» What the task requires
Seek out every line containing the word "part", and copy each.

» Source excerpt
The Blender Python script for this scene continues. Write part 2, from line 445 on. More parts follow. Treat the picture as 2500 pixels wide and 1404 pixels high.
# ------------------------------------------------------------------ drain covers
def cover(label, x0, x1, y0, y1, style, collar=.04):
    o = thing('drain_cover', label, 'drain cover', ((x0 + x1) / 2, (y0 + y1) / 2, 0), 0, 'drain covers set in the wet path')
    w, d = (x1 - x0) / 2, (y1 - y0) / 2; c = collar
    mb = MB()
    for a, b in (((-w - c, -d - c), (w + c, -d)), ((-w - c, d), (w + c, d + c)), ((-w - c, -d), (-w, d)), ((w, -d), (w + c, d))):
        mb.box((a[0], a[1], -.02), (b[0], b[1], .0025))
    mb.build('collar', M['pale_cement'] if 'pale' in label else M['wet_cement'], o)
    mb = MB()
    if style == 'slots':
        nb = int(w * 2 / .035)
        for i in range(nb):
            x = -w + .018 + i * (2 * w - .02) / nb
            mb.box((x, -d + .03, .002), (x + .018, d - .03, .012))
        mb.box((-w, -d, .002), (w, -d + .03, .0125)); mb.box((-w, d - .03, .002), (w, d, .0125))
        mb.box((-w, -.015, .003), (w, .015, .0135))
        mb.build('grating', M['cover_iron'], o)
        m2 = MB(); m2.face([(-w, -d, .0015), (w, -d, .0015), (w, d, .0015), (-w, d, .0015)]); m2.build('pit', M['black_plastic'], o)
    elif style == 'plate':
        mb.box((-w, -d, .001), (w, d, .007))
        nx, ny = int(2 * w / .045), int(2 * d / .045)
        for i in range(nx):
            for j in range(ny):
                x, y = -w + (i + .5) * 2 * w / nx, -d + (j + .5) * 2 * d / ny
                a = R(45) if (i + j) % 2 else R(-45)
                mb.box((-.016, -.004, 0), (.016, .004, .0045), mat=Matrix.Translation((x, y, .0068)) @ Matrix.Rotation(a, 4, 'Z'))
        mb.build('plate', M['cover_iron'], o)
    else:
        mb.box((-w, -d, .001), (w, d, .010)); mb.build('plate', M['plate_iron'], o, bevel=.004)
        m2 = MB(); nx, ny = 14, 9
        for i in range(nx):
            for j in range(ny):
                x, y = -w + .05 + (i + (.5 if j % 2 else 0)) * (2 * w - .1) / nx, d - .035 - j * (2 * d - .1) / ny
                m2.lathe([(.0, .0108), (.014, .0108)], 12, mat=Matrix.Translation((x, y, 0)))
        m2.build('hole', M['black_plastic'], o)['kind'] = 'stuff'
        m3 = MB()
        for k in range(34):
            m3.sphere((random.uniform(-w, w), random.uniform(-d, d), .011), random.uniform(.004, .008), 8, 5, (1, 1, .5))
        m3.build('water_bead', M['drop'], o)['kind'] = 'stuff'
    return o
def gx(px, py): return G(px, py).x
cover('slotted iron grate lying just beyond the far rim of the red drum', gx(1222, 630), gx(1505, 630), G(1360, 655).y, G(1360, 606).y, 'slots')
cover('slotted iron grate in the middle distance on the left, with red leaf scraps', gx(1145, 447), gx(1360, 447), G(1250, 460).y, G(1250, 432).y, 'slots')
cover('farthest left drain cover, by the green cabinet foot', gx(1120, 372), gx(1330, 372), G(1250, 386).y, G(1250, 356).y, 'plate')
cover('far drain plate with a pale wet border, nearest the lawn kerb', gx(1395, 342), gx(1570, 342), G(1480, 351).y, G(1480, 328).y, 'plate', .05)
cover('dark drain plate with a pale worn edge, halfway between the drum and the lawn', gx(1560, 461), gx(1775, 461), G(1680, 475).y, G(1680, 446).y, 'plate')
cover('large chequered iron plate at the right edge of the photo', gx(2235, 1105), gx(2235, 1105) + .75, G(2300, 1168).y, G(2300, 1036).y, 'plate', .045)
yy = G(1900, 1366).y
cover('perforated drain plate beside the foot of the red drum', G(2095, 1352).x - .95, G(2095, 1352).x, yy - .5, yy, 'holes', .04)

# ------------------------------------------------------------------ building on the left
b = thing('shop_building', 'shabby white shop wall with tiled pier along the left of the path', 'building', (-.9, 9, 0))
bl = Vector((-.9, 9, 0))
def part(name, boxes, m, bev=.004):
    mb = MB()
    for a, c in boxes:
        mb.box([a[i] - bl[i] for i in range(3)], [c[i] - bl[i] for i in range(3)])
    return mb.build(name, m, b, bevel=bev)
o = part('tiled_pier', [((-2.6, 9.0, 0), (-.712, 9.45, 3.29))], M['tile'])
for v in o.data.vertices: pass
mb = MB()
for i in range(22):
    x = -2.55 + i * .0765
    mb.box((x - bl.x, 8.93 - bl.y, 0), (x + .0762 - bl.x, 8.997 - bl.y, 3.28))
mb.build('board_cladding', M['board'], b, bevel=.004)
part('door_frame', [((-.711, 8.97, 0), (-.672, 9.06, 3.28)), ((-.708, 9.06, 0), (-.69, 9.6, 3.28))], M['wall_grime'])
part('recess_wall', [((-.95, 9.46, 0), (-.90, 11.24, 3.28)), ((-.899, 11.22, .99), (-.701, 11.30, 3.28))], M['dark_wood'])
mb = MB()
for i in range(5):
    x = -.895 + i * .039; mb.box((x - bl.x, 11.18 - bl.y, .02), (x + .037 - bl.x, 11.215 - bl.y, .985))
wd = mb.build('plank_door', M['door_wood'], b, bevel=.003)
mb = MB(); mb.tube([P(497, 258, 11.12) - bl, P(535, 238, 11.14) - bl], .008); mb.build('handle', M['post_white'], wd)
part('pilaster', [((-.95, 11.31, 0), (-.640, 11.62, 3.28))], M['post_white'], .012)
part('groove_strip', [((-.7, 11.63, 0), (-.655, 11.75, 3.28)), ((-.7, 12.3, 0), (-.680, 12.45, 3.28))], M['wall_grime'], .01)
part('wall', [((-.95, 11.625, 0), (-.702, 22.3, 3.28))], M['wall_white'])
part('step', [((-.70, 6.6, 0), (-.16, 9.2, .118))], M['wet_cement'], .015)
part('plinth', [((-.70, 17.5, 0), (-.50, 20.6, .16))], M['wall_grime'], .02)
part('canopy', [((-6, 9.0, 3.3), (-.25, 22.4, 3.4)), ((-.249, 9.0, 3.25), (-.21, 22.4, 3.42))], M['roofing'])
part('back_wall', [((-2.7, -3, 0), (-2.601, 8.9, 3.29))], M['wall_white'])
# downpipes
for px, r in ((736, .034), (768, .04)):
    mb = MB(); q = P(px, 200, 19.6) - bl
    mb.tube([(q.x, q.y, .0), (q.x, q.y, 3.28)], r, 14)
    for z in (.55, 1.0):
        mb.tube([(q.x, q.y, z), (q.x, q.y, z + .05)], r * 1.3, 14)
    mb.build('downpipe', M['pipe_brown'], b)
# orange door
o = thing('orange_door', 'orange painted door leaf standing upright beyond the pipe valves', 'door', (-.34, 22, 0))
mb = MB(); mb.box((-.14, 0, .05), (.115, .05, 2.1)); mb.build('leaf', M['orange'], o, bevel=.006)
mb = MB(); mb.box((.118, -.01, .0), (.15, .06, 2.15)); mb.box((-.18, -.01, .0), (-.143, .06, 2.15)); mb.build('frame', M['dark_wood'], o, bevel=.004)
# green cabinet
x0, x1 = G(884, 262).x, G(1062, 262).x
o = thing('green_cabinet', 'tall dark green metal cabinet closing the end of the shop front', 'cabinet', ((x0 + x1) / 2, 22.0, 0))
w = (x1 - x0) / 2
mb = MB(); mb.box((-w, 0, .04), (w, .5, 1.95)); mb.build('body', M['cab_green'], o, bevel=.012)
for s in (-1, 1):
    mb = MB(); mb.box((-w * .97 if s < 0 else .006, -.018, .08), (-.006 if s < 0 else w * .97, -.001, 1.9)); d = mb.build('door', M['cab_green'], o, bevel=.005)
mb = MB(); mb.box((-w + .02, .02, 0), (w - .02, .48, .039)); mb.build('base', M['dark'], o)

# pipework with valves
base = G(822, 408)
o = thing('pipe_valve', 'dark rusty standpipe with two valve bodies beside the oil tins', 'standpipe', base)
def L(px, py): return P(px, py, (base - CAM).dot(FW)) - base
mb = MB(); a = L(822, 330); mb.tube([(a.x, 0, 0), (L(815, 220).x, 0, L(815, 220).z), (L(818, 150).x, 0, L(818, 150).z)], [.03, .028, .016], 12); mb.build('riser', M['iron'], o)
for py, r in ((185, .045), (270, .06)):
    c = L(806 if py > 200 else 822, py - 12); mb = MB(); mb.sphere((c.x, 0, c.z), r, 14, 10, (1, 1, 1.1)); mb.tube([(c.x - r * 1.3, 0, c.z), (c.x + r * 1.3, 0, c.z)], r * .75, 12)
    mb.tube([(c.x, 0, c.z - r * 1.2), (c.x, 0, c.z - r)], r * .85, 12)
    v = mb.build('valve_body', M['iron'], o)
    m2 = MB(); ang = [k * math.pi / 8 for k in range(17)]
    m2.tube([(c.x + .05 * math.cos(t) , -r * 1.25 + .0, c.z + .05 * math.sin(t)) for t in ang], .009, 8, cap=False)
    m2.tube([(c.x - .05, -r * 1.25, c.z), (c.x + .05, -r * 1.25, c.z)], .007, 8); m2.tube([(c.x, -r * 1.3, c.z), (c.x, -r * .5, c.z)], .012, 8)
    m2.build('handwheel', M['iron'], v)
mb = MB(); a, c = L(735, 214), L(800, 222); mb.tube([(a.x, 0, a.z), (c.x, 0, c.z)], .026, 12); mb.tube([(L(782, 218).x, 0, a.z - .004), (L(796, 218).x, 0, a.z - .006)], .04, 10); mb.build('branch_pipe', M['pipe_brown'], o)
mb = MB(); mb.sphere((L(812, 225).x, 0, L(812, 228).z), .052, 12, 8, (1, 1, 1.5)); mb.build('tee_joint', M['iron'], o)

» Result
The Blender Python script for this scene continues. Write part 2, from line 445 on. More parts follow. Treat the picture as 2500 pixels wide and 1404 pixels high.
def part(name, boxes, m, bev=.004):
o = part('tiled_pier', [((-2.6, 9.0, 0), (-.712, 9.45, 3.29))], M['tile'])
part('door_frame', [((-.711, 8.97, 0), (-.672, 9.06, 3.28)), ((-.708, 9.06, 0), (-.69, 9.6, 3.28))], M['wall_grime'])
part('recess_wall', [((-.95, 9.46, 0), (-.90, 11.24, 3.28)), ((-.899, 11.22, .99), (-.701, 11.30, 3.28))], M['dark_wood'])
part('pilaster', [((-.95, 11.31, 0), (-.640, 11.62, 3.28))], M['post_white'], .012)
part('groove_strip', [((-.7, 11.63, 0), (-.655, 11.75, 3.28)), ((-.7, 12.3, 0), (-.680, 12.45, 3.28))], M['wall_grime'], .01)
part('wall', [((-.95, 11.625, 0), (-.702, 22.3, 3.28))], M['wall_white'])
part('step', [((-.70, 6.6, 0), (-.16, 9.2, .118))], M['wet_cement'], .015)
part('plinth', [((-.70, 17.5, 0), (-.50, 20.6, .16))], M['wall_grime'], .02)
part('canopy', [((-6, 9.0, 3.3), (-.25, 22.4, 3.4)), ((-.249, 9.0, 3.25), (-.21, 22.4, 3.42))], M['roofing'])
part('back_wall', [((-2.7, -3, 0), (-2.601, 8.9, 3.29))], M['wall_white'])